* Problem
Among the records that follow, set down only the lines from the one containing "Recreate this scene" to the one containing "sc.camera = cam", both included, exactly.

* Exercise data
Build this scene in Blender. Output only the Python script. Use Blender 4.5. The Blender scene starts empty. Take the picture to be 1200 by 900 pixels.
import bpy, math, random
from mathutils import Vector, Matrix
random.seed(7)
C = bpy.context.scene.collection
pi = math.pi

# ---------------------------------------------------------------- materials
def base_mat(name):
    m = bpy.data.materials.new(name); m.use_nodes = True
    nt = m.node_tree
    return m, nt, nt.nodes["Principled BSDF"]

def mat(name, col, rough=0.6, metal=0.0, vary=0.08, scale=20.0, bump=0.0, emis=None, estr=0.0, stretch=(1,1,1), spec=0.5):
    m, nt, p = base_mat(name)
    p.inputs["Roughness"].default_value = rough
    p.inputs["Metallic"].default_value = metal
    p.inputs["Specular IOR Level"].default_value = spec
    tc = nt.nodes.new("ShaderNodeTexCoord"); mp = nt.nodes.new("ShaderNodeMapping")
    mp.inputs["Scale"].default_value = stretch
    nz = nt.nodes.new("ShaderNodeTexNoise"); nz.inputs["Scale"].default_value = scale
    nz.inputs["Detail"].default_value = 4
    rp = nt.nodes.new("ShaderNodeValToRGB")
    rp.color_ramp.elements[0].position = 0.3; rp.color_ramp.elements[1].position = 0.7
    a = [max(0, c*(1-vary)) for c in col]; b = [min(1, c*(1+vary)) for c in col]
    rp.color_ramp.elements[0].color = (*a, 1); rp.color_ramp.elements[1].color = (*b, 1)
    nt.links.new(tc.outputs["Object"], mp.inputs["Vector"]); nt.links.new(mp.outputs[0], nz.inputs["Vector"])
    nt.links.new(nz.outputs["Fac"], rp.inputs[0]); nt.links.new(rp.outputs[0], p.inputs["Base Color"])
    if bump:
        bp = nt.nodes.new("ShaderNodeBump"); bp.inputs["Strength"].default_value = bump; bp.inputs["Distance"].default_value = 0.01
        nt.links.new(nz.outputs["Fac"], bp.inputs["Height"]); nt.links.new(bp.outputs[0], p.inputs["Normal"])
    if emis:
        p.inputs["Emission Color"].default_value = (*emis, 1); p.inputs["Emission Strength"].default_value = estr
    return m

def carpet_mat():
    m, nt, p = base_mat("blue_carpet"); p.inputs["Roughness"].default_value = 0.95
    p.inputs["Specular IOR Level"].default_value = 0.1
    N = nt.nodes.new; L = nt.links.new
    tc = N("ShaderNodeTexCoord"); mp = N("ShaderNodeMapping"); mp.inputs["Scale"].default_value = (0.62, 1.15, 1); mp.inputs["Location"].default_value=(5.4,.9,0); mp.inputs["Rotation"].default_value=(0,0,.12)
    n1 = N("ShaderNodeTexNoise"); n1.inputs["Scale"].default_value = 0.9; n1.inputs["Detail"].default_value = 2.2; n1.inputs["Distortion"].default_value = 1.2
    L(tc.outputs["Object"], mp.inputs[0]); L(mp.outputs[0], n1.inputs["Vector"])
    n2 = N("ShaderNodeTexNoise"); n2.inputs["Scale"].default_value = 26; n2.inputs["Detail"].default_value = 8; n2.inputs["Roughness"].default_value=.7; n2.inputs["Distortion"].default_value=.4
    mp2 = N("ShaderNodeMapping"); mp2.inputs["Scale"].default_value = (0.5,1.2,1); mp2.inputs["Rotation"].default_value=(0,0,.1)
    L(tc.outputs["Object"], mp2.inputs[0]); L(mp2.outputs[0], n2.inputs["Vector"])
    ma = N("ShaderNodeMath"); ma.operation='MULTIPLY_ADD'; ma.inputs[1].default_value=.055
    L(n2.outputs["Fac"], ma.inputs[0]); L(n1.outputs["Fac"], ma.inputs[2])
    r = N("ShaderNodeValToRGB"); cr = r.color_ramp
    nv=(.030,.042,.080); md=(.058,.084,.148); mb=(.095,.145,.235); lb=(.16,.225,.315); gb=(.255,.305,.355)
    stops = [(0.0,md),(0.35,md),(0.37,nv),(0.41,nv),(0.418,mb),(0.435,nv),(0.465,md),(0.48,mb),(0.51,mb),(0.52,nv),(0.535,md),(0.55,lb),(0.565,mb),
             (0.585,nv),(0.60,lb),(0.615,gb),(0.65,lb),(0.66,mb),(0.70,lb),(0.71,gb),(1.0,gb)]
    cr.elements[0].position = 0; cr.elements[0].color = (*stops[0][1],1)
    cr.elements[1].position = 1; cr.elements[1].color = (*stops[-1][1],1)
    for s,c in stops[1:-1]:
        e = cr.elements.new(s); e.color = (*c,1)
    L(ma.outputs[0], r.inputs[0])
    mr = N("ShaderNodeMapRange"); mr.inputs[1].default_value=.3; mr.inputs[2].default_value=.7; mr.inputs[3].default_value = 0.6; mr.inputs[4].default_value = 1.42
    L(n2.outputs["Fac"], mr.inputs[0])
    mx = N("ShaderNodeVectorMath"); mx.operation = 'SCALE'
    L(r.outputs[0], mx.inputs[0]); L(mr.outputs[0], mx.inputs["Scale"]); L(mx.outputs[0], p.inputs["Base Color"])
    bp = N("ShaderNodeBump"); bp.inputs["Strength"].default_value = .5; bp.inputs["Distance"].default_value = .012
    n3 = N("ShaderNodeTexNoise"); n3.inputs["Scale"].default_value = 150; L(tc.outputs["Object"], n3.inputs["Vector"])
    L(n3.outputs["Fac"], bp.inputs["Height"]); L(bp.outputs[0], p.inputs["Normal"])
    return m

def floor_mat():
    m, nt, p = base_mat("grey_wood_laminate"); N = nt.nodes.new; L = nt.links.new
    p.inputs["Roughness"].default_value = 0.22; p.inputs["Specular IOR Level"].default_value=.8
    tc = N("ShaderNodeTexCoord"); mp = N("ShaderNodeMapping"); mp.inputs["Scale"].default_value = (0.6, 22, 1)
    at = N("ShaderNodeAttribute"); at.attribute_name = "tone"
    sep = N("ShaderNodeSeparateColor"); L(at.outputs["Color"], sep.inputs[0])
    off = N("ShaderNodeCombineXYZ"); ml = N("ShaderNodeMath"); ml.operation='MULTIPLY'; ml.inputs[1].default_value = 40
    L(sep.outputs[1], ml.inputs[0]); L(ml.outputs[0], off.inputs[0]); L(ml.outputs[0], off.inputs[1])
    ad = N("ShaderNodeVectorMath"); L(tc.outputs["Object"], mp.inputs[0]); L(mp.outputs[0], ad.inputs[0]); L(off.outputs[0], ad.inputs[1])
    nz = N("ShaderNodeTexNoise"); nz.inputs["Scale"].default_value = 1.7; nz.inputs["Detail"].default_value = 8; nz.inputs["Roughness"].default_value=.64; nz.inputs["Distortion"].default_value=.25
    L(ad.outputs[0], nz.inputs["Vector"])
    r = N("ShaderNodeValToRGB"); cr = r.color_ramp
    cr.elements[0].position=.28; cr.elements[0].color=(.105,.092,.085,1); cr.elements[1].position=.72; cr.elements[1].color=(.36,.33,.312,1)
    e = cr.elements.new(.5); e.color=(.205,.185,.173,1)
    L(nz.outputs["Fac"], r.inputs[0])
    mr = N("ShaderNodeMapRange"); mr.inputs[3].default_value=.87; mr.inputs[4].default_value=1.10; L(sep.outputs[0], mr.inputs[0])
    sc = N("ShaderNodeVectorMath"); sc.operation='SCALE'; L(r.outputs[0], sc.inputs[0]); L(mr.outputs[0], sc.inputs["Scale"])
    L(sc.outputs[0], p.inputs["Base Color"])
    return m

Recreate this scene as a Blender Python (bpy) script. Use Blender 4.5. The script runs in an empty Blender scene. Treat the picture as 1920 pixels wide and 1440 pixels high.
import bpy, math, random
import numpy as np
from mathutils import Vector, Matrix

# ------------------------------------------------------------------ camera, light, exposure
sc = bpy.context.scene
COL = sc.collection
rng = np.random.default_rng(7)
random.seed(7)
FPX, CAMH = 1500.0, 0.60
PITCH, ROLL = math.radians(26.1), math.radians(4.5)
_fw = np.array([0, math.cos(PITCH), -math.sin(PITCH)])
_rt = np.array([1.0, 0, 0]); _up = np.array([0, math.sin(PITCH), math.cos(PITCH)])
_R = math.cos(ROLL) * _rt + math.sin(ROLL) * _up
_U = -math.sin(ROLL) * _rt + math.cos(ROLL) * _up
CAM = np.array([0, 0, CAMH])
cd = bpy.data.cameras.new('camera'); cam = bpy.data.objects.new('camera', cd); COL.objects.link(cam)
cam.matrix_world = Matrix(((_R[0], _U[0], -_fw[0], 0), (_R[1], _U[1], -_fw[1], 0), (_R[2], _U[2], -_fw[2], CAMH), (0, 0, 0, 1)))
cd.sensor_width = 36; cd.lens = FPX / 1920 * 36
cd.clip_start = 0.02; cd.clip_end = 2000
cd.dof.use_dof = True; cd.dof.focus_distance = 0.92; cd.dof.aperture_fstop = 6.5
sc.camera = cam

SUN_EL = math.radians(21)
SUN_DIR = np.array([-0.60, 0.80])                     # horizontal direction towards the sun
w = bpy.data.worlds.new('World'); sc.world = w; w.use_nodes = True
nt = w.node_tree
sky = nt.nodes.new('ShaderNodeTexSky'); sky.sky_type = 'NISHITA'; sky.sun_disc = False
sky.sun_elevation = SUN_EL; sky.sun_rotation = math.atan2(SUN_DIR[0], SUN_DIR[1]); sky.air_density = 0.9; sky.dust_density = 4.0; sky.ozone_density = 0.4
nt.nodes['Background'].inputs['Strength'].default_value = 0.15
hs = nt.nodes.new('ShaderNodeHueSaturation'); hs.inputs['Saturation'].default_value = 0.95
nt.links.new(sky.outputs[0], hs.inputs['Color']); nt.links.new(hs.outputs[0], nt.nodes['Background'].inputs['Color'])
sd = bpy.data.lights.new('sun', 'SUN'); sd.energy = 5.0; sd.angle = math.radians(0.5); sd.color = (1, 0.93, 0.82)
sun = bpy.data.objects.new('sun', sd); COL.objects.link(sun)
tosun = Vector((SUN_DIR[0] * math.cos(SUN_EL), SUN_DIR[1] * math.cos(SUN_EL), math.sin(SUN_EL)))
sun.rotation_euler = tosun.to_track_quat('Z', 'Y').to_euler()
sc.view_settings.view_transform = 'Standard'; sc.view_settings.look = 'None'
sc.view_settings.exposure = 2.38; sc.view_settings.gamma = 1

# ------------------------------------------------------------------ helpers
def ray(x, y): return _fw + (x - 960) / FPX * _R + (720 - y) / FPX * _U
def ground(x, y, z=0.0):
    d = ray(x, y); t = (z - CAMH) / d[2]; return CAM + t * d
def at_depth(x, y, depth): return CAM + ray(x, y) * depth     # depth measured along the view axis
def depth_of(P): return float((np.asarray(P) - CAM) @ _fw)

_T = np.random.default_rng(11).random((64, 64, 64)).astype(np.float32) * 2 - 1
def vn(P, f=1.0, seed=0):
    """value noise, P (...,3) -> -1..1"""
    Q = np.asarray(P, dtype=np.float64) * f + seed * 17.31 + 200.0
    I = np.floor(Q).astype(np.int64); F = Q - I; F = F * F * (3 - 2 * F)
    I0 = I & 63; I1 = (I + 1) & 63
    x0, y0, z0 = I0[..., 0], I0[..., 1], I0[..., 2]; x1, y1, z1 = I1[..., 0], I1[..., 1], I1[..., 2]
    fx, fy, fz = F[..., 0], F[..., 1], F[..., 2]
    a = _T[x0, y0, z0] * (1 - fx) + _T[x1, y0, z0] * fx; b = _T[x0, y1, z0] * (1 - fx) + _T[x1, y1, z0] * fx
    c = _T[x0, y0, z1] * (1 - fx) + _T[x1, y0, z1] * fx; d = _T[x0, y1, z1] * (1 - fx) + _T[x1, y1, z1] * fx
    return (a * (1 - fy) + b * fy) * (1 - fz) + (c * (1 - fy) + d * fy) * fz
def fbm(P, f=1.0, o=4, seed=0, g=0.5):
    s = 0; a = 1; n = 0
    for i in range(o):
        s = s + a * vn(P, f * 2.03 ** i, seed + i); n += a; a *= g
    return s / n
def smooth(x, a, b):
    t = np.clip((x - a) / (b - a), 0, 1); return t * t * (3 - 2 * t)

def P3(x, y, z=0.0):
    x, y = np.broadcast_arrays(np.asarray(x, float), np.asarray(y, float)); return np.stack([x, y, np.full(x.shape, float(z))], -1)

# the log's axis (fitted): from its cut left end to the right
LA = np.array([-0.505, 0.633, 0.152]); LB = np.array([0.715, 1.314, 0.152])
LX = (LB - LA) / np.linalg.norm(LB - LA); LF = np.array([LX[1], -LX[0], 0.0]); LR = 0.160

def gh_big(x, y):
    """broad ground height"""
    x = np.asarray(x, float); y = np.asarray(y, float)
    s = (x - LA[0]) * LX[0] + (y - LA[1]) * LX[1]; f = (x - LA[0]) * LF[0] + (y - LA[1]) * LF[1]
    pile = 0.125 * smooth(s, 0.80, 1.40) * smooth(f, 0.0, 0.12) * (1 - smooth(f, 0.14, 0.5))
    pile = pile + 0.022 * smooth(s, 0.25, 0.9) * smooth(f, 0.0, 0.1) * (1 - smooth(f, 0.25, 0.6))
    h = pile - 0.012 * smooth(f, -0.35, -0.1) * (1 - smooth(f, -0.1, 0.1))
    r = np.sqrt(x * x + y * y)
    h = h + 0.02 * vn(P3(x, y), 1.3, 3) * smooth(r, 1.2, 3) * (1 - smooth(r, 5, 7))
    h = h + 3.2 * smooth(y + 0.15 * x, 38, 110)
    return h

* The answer
Recreate this scene as a Blender Python (bpy) script. Use Blender 4.5. The script runs in an empty Blender scene. Treat the picture as 1920 pixels wide and 1440 pixels high.
import bpy, math, random
import numpy as np
from mathutils import Vector, Matrix

# ------------------------------------------------------------------ camera, light, exposure
sc = bpy.context.scene
COL = sc.collection
rng = np.random.default_rng(7)
random.seed(7)
FPX, CAMH = 1500.0, 0.60
PITCH, ROLL = math.radians(26.1), math.radians(4.5)
_fw = np.array([0, math.cos(PITCH), -math.sin(PITCH)])
_rt = np.array([1.0, 0, 0]); _up = np.array([0, math.sin(PITCH), math.cos(PITCH)])
_R = math.cos(ROLL) * _rt + math.sin(ROLL) * _up
_U = -math.sin(ROLL) * _rt + math.cos(ROLL) * _up
CAM = np.array([0, 0, CAMH])
cd = bpy.data.cameras.new('camera'); cam = bpy.data.objects.new('camera', cd); COL.objects.link(cam)
cam.matrix_world = Matrix(((_R[0], _U[0], -_fw[0], 0), (_R[1], _U[1], -_fw[1], 0), (_R[2], _U[2], -_fw[2], CAMH), (0, 0, 0, 1)))
cd.sensor_width = 36; cd.lens = FPX / 1920 * 36
cd.clip_start = 0.02; cd.clip_end = 2000
cd.dof.use_dof = True; cd.dof.focus_distance = 0.92; cd.dof.aperture_fstop = 6.5
sc.camera = cam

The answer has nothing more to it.